Tuesday, 23 October 2012

RIP Ceefax, your time has come

As the digital switchover here in the UK draws to a close, Ceefax, the first and best analogue teletext service is about to say goodbye. Ceefax has given us sub Vic20 graphics over the last 38 years, informing us about news, sports and TV listings without a hint of attribute clash.

When I was younger, before the days of mobile phones or the world wide web, I'd often watch football matches on Ceefax. Page 302 was the index page for the footy and when the old 1st division matches kicked off, the scores would be dynamically updated over 5 pages. The resolution wasn't high enough to fit more than a handful of results on each page you see. I'd sit there holding my breath as I waited for page 5 to flick back over to page 1, so I could see if Arsenal had managed to score against Sheffield Utd or whoever it was that was due to lose 1-0 that week. It was nerve wracking in a way that listening to commentary or hitting F5 repeatedly on a website simply isn't. And after it had flicked over to page 1, I'd have a five minute wait whilst it scrolled it's way inextricably through the other four pages again.

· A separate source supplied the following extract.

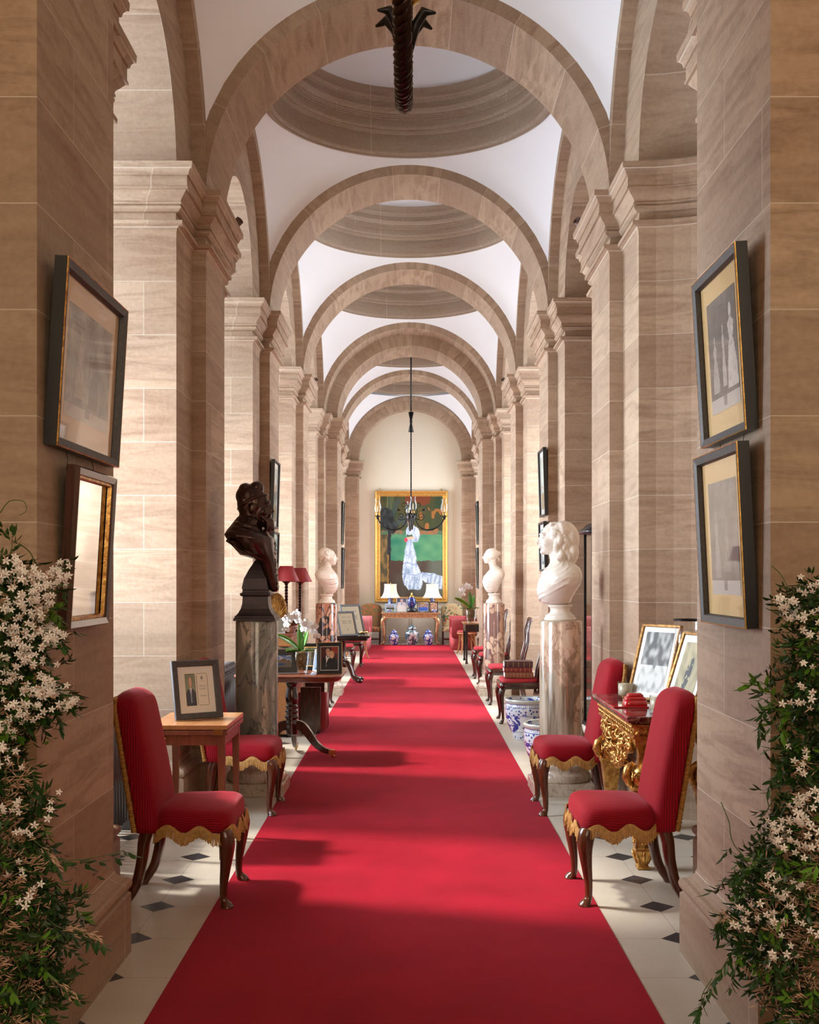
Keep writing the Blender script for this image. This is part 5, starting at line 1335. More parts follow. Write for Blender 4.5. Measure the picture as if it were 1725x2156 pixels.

Again though, like watching TV programmes when they're broadcast, something like Ceefax will forever remain a complete mystery to my kids. They're part of the generation that will grow up with immediate and on demand information at their fingertips. The oldest is five and already navigates himself round various websites in a competent manner. Needless to say he and his little sister are already proficient with touch screen devices too, so the idea of having to wait for a blocky wall of text to change must seem strange and terrifying.

Last night I spent twenty minutes watching the boy play around on this website dedicated to teaching kids about Mary Seacole*. I didn't have to help him at all and he's only 5. I feel, much like Ceefax, like a dinosaur.

*Mary Seacole is like a politically correct version of Florence Nightingale. She's not white or middle class, so she's dead popular in schools at the moment.